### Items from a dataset
********
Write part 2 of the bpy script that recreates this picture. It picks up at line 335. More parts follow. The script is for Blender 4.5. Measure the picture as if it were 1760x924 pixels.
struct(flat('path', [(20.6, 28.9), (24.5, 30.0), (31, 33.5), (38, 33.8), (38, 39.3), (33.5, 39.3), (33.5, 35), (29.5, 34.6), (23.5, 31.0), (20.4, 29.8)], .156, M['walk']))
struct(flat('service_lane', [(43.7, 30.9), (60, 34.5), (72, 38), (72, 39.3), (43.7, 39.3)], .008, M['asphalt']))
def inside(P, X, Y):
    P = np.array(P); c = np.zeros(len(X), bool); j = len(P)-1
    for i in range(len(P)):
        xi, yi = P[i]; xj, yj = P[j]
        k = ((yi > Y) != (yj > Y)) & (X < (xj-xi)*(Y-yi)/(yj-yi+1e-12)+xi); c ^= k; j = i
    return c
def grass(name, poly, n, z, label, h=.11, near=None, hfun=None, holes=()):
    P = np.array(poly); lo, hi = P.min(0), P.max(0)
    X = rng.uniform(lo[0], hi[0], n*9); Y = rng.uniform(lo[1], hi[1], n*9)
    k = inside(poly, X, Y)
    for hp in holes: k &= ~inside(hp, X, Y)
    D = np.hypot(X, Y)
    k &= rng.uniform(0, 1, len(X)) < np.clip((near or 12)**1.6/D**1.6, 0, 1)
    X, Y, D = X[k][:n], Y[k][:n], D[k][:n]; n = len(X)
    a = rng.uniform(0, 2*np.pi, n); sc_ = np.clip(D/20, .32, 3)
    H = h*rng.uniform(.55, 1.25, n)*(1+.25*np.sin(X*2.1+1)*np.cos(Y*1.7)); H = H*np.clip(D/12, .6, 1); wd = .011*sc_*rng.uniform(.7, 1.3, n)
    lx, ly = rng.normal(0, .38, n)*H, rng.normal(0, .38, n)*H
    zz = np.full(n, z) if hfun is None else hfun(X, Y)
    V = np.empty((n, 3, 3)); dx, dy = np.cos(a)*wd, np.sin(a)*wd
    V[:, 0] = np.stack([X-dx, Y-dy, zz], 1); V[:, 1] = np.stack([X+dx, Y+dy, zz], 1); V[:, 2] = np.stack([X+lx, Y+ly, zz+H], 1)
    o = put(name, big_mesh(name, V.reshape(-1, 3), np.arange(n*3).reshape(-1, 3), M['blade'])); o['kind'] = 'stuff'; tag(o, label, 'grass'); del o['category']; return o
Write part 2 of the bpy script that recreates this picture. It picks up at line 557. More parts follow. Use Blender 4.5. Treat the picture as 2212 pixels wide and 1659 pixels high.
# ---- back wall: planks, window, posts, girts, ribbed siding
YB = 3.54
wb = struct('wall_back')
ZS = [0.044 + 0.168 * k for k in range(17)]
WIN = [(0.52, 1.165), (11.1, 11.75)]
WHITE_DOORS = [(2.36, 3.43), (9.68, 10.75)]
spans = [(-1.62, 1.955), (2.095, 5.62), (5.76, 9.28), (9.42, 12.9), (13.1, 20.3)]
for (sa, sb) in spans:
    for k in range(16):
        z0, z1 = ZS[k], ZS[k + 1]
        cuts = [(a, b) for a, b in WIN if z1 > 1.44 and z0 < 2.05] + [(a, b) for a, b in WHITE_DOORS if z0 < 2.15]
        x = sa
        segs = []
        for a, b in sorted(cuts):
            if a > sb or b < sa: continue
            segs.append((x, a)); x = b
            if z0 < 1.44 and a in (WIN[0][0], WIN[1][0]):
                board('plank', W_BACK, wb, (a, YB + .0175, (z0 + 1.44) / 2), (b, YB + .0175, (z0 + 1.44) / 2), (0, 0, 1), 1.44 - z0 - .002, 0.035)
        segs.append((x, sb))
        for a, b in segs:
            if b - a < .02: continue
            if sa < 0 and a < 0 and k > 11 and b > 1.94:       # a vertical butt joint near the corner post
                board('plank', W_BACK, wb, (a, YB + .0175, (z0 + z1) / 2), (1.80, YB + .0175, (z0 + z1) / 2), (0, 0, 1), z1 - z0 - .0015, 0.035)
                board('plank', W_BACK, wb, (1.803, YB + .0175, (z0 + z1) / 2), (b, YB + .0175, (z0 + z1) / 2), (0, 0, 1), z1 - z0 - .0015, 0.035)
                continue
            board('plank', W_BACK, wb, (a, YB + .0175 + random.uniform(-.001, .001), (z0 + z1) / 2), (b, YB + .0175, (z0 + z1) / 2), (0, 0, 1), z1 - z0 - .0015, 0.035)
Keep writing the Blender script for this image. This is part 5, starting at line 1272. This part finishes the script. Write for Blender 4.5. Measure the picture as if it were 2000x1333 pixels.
********
### Exercise task
The entries above should be repeated exactly, every one of them.

### Solution to this problem
Write part 2 of the bpy script that recreates this picture. It picks up at line 335. More parts follow. The script is for Blender 4.5. Measure the picture as if it were 1760x924 pixels.
struct(flat('path', [(20.6, 28.9), (24.5, 30.0), (31, 33.5), (38, 33.8), (38, 39.3), (33.5, 39.3), (33.5, 35), (29.5, 34.6), (23.5, 31.0), (20.4, 29.8)], .156, M['walk']))
struct(flat('service_lane', [(43.7, 30.9), (60, 34.5), (72, 38), (72, 39.3), (43.7, 39.3)], .008, M['asphalt']))
def inside(P, X, Y):
    P = np.array(P); c = np.zeros(len(X), bool); j = len(P)-1
    for i in range(len(P)):
        xi, yi = P[i]; xj, yj = P[j]
        k = ((yi > Y) != (yj > Y)) & (X < (xj-xi)*(Y-yi)/(yj-yi+1e-12)+xi); c ^= k; j = i
    return c
def grass(name, poly, n, z, label, h=.11, near=None, hfun=None, holes=()):
    P = np.array(poly); lo, hi = P.min(0), P.max(0)
    X = rng.uniform(lo[0], hi[0], n*9); Y = rng.uniform(lo[1], hi[1], n*9)
    k = inside(poly, X, Y)
    for hp in holes: k &= ~inside(hp, X, Y)
    D = np.hypot(X, Y)
    k &= rng.uniform(0, 1, len(X)) < np.clip((near or 12)**1.6/D**1.6, 0, 1)
    X, Y, D = X[k][:n], Y[k][:n], D[k][:n]; n = len(X)
    a = rng.uniform(0, 2*np.pi, n); sc_ = np.clip(D/20, .32, 3)
    H = h*rng.uniform(.55, 1.25, n)*(1+.25*np.sin(X*2.1+1)*np.cos(Y*1.7)); H = H*np.clip(D/12, .6, 1); wd = .011*sc_*rng.uniform(.7, 1.3, n)
    lx, ly = rng.normal(0, .38, n)*H, rng.normal(0, .38, n)*H
    zz = np.full(n, z) if hfun is None else hfun(X, Y)
    V = np.empty((n, 3, 3)); dx, dy = np.cos(a)*wd, np.sin(a)*wd
    V[:, 0] = np.stack([X-dx, Y-dy, zz], 1); V[:, 1] = np.stack([X+dx, Y+dy, zz], 1); V[:, 2] = np.stack([X+lx, Y+ly, zz+H], 1)
    o = put(name, big_mesh(name, V.reshape(-1, 3), np.arange(n*3).reshape(-1, 3), M['blade'])); o['kind'] = 'stuff'; tag(o, label, 'grass'); del o['category']; return o
Write part 2 of the bpy script that recreates this picture. It picks up at line 557. More parts follow. Use Blender 4.5. Treat the picture as 2212 pixels wide and 1659 pixels high.
# ---- back wall: planks, window, posts, girts, ribbed siding
YB = 3.54
wb = struct('wall_back')
ZS = [0.044 + 0.168 * k for k in range(17)]
WIN = [(0.52, 1.165), (11.1, 11.75)]
WHITE_DOORS = [(2.36, 3.43), (9.68, 10.75)]
spans = [(-1.62, 1.955), (2.095, 5.62), (5.76, 9.28), (9.42, 12.9), (13.1, 20.3)]
for (sa, sb) in spans:
    for k in range(16):
        z0, z1 = ZS[k], ZS[k + 1]
        cuts = [(a, b) for a, b in WIN if z1 > 1.44 and z0 < 2.05] + [(a, b) for a, b in WHITE_DOORS if z0 < 2.15]
        x = sa
        segs = []
        for a, b in sorted(cuts):
            if a > sb or b < sa: continue
            segs.append((x, a)); x = b
            if z0 < 1.44 and a in (WIN[0][0], WIN[1][0]):
                board('plank', W_BACK, wb, (a, YB + .0175, (z0 + 1.44) / 2), (b, YB + .0175, (z0 + 1.44) / 2), (0, 0, 1), 1.44 - z0 - .002, 0.035)
        segs.append((x, sb))
        for a, b in segs:
            if b - a < .02: continue
            if sa < 0 and a < 0 and k > 11 and b > 1.94:       # a vertical butt joint near the corner post
                board('plank', W_BACK, wb, (a, YB + .0175, (z0 + z1) / 2), (1.80, YB + .0175, (z0 + z1) / 2), (0, 0, 1), z1 - z0 - .0015, 0.035)
                board('plank', W_BACK, wb, (1.803, YB + .0175, (z0 + z1) / 2), (b, YB + .0175, (z0 + z1) / 2), (0, 0, 1), z1 - z0 - .0015, 0.035)
                continue
            board('plank', W_BACK, wb, (a, YB + .0175 + random.uniform(-.001, .001), (z0 + z1) / 2), (b, YB + .0175, (z0 + z1) / 2), (0, 0, 1), z1 - z0 - .0015, 0.035)
Keep writing the Blender script for this image. This is part 5, starting at line 1272. This part finishes the script. Write for Blender 4.5. Measure the picture as if it were 2000x1333 pixels.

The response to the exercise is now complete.